The main amendment accepted specifies that each CCG must maintain one or more registers of the interests of its members, the members of its governing body, the members of its committees or sub-committees or of committees or sub-committees of its governing body and its employees.

CCGs will have to publish the registers or make arrangements to ensure that members of the public have access to them on request.

In addition, the NHS Commissioning Board will have to publish guidance for CCGs on conflicts of interest and on the register itself.

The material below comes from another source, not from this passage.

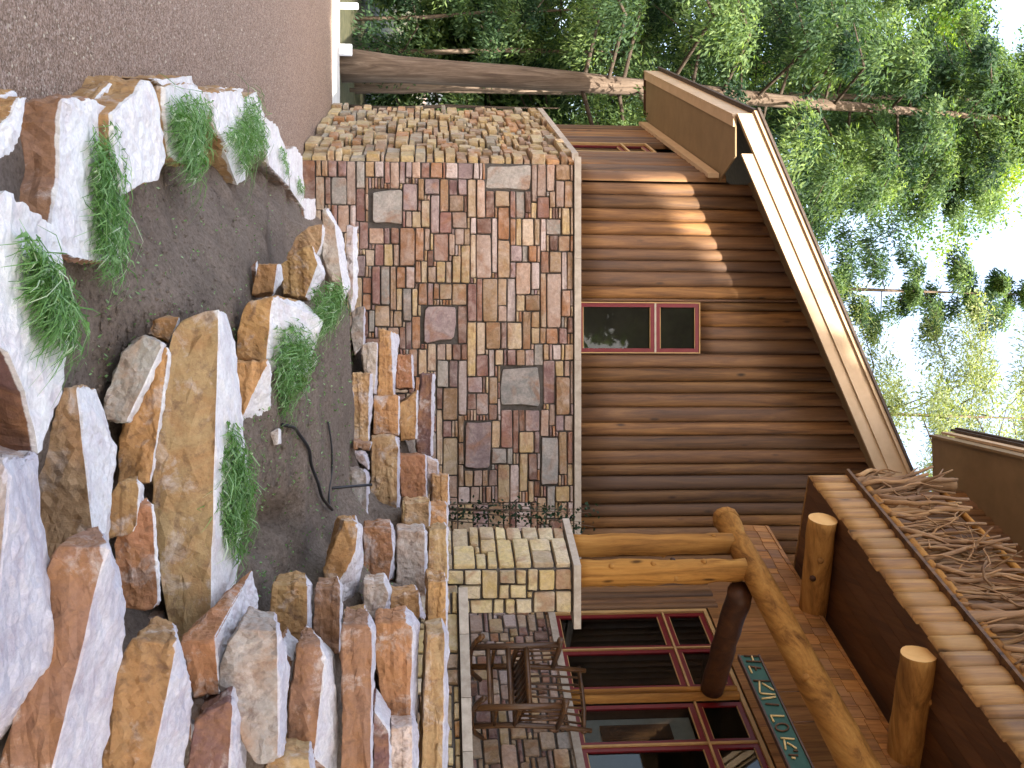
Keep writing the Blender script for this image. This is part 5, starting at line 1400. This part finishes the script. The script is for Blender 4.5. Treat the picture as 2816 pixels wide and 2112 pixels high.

Proposing the amendments, Baroness Barker told the Lords: ‘I believe it is important not only that members of the public have faith in the integrity of the decisions being made by CCGs but that members of the professions believe in those decision-making processes and feel able to participate in them.

'They should also have the protection of good governance and good conflict-of-interest policies to enable them to carry out what will be a difficult role.

Accepting the amendments, Earl Howe said: ‘In placing a new duty on the board to issue guidance on conflicts, the board can build towards establishment and set out unequivocally the expectations of CCGs in how they should manage conflicts of interest and hold CCGs to account.

‘I would also expect the guidance to reinforce the existing GMC guidelines, making clear to CCG members their accountability to the board and the GMC.'

The bill is at the report stage in the House of Lords.

Dr David Jenner, a member of the NHS Alliance and a GP in Cullompton, Devon said the amendment was ‘immaterial'.

‘It´s pretty obvious that a register of some sort is needed. We already have one on our shadow board locally."

He added that the bill had been so much amended that it no longer made sense: "I´m not sure anyone knows what it still means,' he said.